Arthur Hayes, the BitMEX co-founder and Maelstrom chief investment officer, declared that the Bitcoin bull market has already begun, setting a price target of $126,000. In his May 12 essay titled “The Butterfly Touch,” Hayes framed the move as a macro liquidity trade rather than a narrow crypto story. He pointed to February 28 as the starting point, linking it to US military action in Iran.

Hayes argues that three overlapping forces are pushing governments and banks in the US and China toward looser credit: the AI arms race, military escalation, and a shift away from just-in-time supply chains. He contends that AI infrastructure spending has become a national-security priority, making monetary restraint politically difficult in both Washington and Beijing.

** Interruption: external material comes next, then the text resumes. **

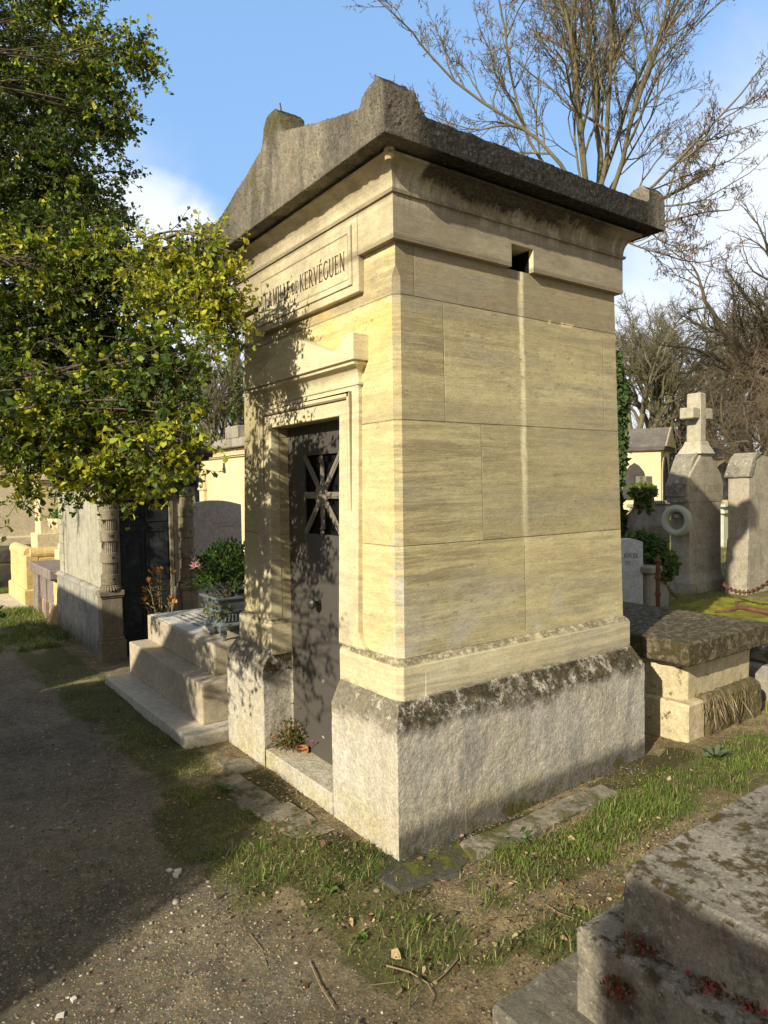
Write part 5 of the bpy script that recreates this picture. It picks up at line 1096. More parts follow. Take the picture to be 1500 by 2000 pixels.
# fallen rusty branch on the moss
bm = BM(); pth = [P2(1395, 1196, 5.2), P2(1425, 1192, 5.15), P2(1442, 1186, 5.1), P2(1465, 1190, 5.0), P2(1520, 1200, 4.85)]
for p in pth: p[2] = max(p[2], .485)
tube(bm, pth, [.008, .012, .016, .02, .024], 7); tube(bm, [pth[2], pth[2] + [.05, .04, .03], pth[2] + [.16, .03, .02]], [.01, .008, .004], 6)
tag(obj('fallen_branch', bm, M_RUST, rough=(.03, .004, 20)), 'reddish-brown dead branch lying on the moss bed', 'branch')
c_ = at(1452, 1204, 4.75); n = 70; fz = .49
t = thing('pink_flowers', 'small cluster of pink sedum at the far end of the mossy slab', 'flowers', (c_[0], c_[1], .47))
V, F_, C = leaf_batch(np.array([c_[0], c_[1], .5]) + rng.normal(size=(n, 3)) * [.07, .07, .01], rng.normal(size=(n, 3)) + [0, 0, .8], np.full(n, .03), np.full(n, .02), vary((.6, .22, .25), n, .2), .3)
link('blooms', mesh_np('blooms', V, [F_], C), M_LEAF, t)
# ------------------------------------------------------------------ foreground tomb
fg = thing('foreground_tomb', 'weathered grey concrete tomb with lichen-spotted top in the right foreground', 'tomb', (.6, -1.6, 0))
zt1, zm = .50, .30
obj('base_slab', prism(BM(), [(-.30, -.85), (-.32, -2.6), (2.2, -2.6), (2.2, -.80)][::-1], 2, -.12, .05), M_FGS, fg, bev=.012, rough=(.022, .005, 8))
obj('middle_step', prism(BM(), [(-.112, -1.013), (-.138, -2.5), (1.9, -2.5), (1.9, -.985)], 2, .03, zm), M_FG, fg, bev=.012, rough=(.02, .004, 9))
obj('top_block', prism(BM(), [(-.036, -1.12), (-.02, -2.4), (1.8, -2.4), (1.8, -1.06), (.615, -1.10)], 2, zm - .02, zt1), M_FG, fg, bev=.014, rough=(.018, .004, 10))
def sedum(p, r, n, lb, z):
    t = thing('sedum_tuft', lb, 'sedum', (p[0], p[1], z), 'red sedum tufts on the foreground tomb'); P_ = np.array([p[0], p[1], z]) + rng.normal(size=(n, 3)) * [r, r, r * .35] + [0, 0, r * .35]
    cols = np.where(rng.random((n, 1)) < .35, vary((.34, .05, .05), n, .3), vary((.17, .10, .04), n, .35))
    V, F_, C = leaf_batch(P_, rng.normal(size=(n, 3)) + [0, 0, .8], rng.uniform(.008, .02, n), rng.uniform(.007, .013, n), cols, .2); link('leaves', mesh_np('leaves', V, [F_], C), M_LEAF, t)
for (px, py, lb, r, n, ax, val) in ((1262, 1845, 'red and brown sedum tuft at the near corner between the two blocks', .024, 300, 2, zm), (1398, 1925, 'red sedum tuft midway along the ledge of the foreground tomb', .022, 260, 2, zm), (1488, 1975, 'red sedum tuft by the right edge of the picture on the ledge', .024, 260, 2, zm), (1208, 1935, 'reddish sedum rooted on the front face of the middle block', .02, 220, 0, -.13)):
    q = unp(px, py, ax, val); sedum(q, r, n, lb, float(q[2]))
# ------------------------------------------------------------------ things on the ground
t = thing('doorway_weeds', 'tangle of weeds and dry leaves in the left corner of the door sill', 'weeds', (.12, 1.2, .106)); n = 420
P_ = np.array([.125, 1.20, .11]) + np.abs(rng.normal(size=(n, 3))) * [.0, 0, .075] + rng.normal(size=(n, 3)) * [.045, .05, 0]; P_[:, 0] = P_[:, 0].clip(.02, .18); P_[:, 1] = P_[:, 1].clip(1.0, 1.265)
k = rng.random((n, 1)); cols = np.where(k < .45, vary((.13, .19, .035), n, .3), vary((.17, .10, .05), n, .35))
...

“The bull market began in earnest when the US attacked Iran on February 28th,” Hayes wrote, tying Bitcoin’s recent outperformance to what he views as a new political regime for money creation. He sees a new wave of dollar and yuan liquidity as the primary driver, rather than any digital-asset-specific catalyst.

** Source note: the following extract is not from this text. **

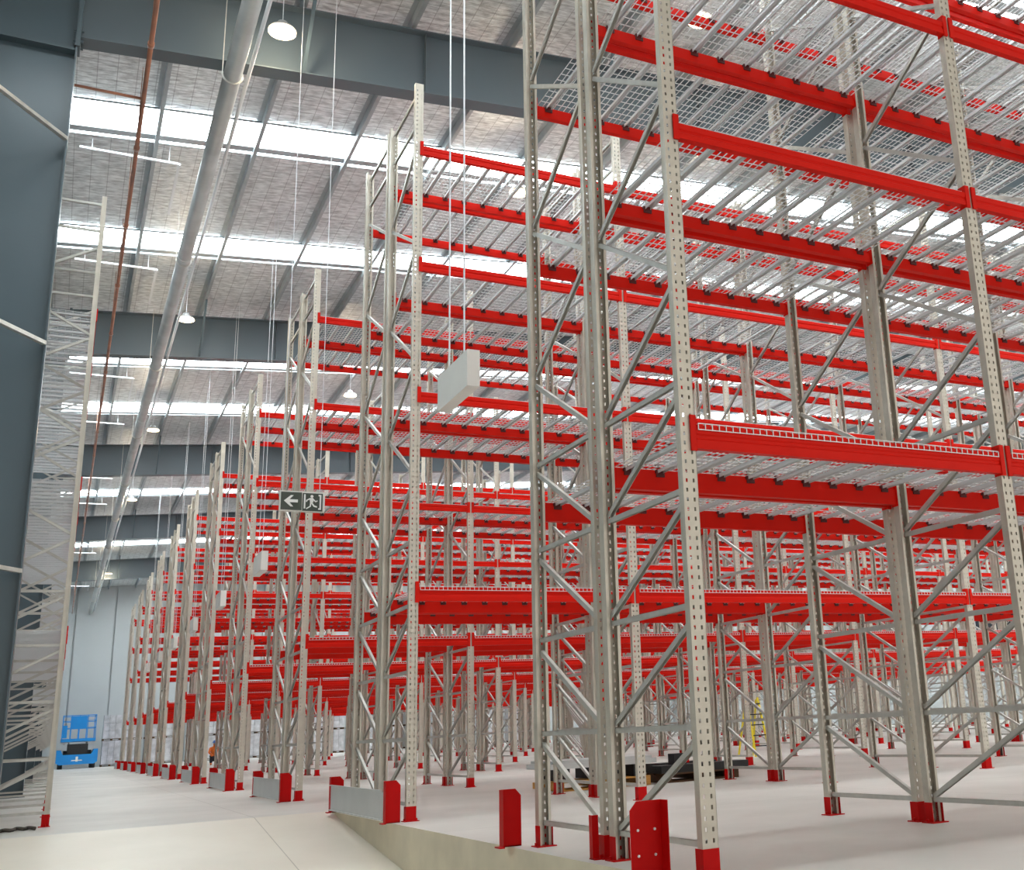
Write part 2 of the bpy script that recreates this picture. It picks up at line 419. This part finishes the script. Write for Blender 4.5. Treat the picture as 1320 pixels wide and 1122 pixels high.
# ------------------------------------------------------------------ portal frames
def portal(k, y):
    names = ['nearest the camera, filling the top left corner', 'second from the camera', 'third from the camera', 'fourth from the camera', 'fifth from the camera, close to the far wall']
    t = thing('portal_frame', 'dark grey steel portal frame, '+names[k], 'steel frame', (-3.82, y, 0), 0, 'steel portal frames')
    c = MB(); zt = zr(-3.82)-.26
    c.box(-1.04, -.02, .145, .157, 0, zt)                       # web
    c.box(-.02, 0, 0, .30, 0, zt-1.35); c.box(-1.06, -1.04, 0, .30, 0, zt-.05)
    c.box(-1.1, .04, -.03, .33, 0, .03)
    c.box(-1.04,-.02,.0,.30,zt-1.40,zt-1.38)
    link('column', c.mesh('column', M['dark']), t)
    r = MB(); L = XR+3.82
    for (a, b, w0, w1) in ((0, .02, 0, .30), (1.13, 1.15, 0, .30), (.02, 1.13, .145, .157)):
        zb = 10.47
        P = [(.03,w0,zb+a),(L,w0,zb+a+.075*L),(L,w1,zb+a+.075*L),(.03,w1,zb+a),(.03,w0,zb+b),(L,w0,zb+b+.075*L),(L,w1,zb+b+.075*L),(.03,w1,zb+b)]
        kk = len(r.v); r.v += P
        for q in ((0,3,2,1),(4,5,6,7),(0,1,5,4),(1,2,6,5),(2,3,7,6),(3,0,4,7)): r.f.append(tuple(kk+i for i in q)); r.m.append(0)
    x = 4.9
    while x < L-1:
        r.box(x-.006, x+.006, .03, .145, 10.49+.075*x, 11.59+.075*x); x += 5.16
    link('roof_beam', r.mesh('roof_beam', M['rafter']), t)
    e = MB(); e.box(0, .03, 0, .30, 10.33, zt)
    e.box(-.03, 0, 0, .30, 10.33, zt)
    for zb in (10.43, 10.60, 11.3, 11.45):
        for yy in (.06, .24):
            e.tube((-.065,yy,zb),(.065,yy,zb),.022,8)
    link('end_plate', e.mesh('end_plate', M['dark']), t)
    # fly struts under the beam
    s = MB()
    for x in (3.0, 7.9, 12.8):
        s.bar((x, .0, 10.50+.075*x), (x, -1.1, zr(x-3.82)-.24), .05, .05)
    f = link('fly_brace', s.mesh('fly_brace', M['dark']), t); f['label'] = 'slanting struts from beam flange to purlins'
    # horizontal braces from wall girt to inner column flange
    for z in (8.87, 5.95, 3.03):
        b = MB(); b.bar((-.02, -.02, z), (-1.33, -1.85, z), .06, .05)
        link('column_brace', b.mesh('column_brace', M['brace']), t)
    return t
for k in range(5): portal(k, 9.70 + 14.25*k)
# wall girts carry the braces
for z in (8.87, 5.95, 3.03):
    i += 1
    struct('trim_%d' % i, MB().box(XL+.03, XL+.06, YF, YB, z-.1, z+.1).mesh('girt', M['purlin']))

# ------------------------------------------------------------------ services under the roof
t = thing('duct', 'large galvanised round duct running the length of the cross aisle roof', 'duct', (-1.83, 0, 10.30))
link('duct_pipe', MB().tube((0,-6,0),(0,YB-.1,0),.125,20).mesh('duct_pipe', M['pipe'], smooth=True), t)
y = 9.55
while y < YB:
    h = MB(); zz = zr(-1.83)-.25-10.30
    for s in (-1, 1): h.bar((s*.14, 0, -.02), (s*.14, 0, zz if s < 0 else .05), .012, .012)
    nseg = 10
    for j in range(nseg):
        a0, a1 = PI + PI*j/nseg, PI + PI*(j+1)/nseg
        h.bar((.14*math.cos(a0),0,.14*math.sin(a0)),(.14*math.cos(a1),0,.14*math.sin(a1)),.03,.008,(0,1,0))
    link('duct_hanger', h.mesh('duct_hanger', M['brace']), t, (0, y, 0)); y += 7.125
for j in range(6):
    link('duct_collar', MB().tube((0,-.05,0),(0,.05,0),.133,20).mesh('duct_collar', M['pipe'], smooth=True), t, (0, 4+12.5*j, 0))
tag(link('conduit', MB().tube((-1.60,-6,10.42),(-1.60,YB-.1,10.42),.03,10).mesh('conduit', M['rod'], smooth=True)), 'thin white conduit running close along the right side of the round duct', 'pipe')
m = MB(); m.tube((-2.93,-6,10.28),(-2.93,YB-.1,10.28),.033,10)
y = 3
while y < YB-3: m.tube((-2.93,y-.05,10.28),(-2.93,y+.05,10.28),.045,10); m.bar((-2.93,y+.3,10.28),(-2.93,y+.3,zr(-2.93)-.02),.012,.012); y += 3.1
m.tube((-2.93,10.7,10.28),(-4.9,10.7,10.28),.022,8)
tag(link('sprinkler_pipe', m.mesh('sprinkler_pipe', M['copper'], smooth=True)), 'thin orange-brown sprinkler pipe running under the roof left of the duct', 'pipe')
for n, y in enumerate(ys[2:]):
    m = MB(); z = zr(-3)-.30
    m.bar((-3.8,y+1.30,z),(-2.12,y+1.30,z),.05,.04); m.bar((-2.12,y+1.30,z),(-2.12,y+3.6,z),.05,.04); m.bar((-2.12,y+3.6,z),(-2.12,y+3.6,z+.25),.03,.03)
    for xx in (-3.6,-2.3): m.bar((xx,y+1.30,z),(xx,y+1.30,zr(xx)-.02),.012,.012)
    tag(link('cable_tray', m.mesh('cable_tray', M['rod'])), 'thin white cable tray turning a corner below the roof, %s from the camera' % ORD[n], 'cable tray', 'cable trays beside the skylights')

# high bay lamps
def lamp_mesh():
    b = MB(); b.tube((0,0,.03),(0,0,.07),.20,20,.17); b.tube((0,0,.07),(0,0,.17),.10,16,.07)
    return b.mesh('housing', M['lampb'], smooth=True)
LH = lamp_mesh(); LL = MB().tube((0,0,0),(0,0,.03),.195,24).mesh('lens', M['lampe'])
lamps = [(-1.24,9.1,10.9,'nearest lamp above the cross aisle, in front of the first roof beam'),(-1.35,21.8,10.9,'second lamp along the cross aisle'),(-1.33,32.6,10.9,'third lamp along the cross aisle'),
 (-1.31,44.2,10.9,'fourth lamp along the cross aisle'),(-1.33,66.2,10.9,'small farthest lamp above the cross aisle'),
 (4.05,13.4,11.4,'lamp glowing between the second row posts and the nearest rack'),(4.03,28.4,11.4,'lamp seen between the second and third rack rows'),(4.6,6.9,11.4,'lamp glowing at the top edge through the wire decks'),
 (8.9,13.9,11.6,'lamp glimpsed through the decks right of the nearest post')]
for (x,y,z,l) in lamps:
    t = thing('high_bay_lamp', 'warm round '+l, 'lamp', (x,y,z), 0, 'round high bay lamps')
    link('housing', LH, t); link('lens', LL, t)['label'] = 'glowing warm lens'
    link('cable', MB().tube((0,0,.17),(0,0,zr(x)-z-.002),.006,6).mesh('cable', M['rod']), t)
    ld = bpy.data.lights.new('lamp_light', 'POINT'); ld.energy = 60; ld.color = (1,.82,.58); ld.shadow_soft_size = .16
    lo = bpy.data.objects.new('lamp_light', ld); C.objects.link(lo); lo.parent = t; lo.location = (0,0,-.25)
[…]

The implication is that Bitcoin’s trajectory now hinges on global fiscal policy rather than crypto-native developments. If Hayes is correct, investors should watch central bank actions and geopolitical events — not just on-chain metrics — for the next major price moves. The target implies a roughly 80% gain from current levels.

Critical voices note that Hayes has a history of bold predictions that do not always materialize on schedule. His thesis depends on a continuous escalation of fiat liquidity, which could be disrupted if inflation forces a policy reversal.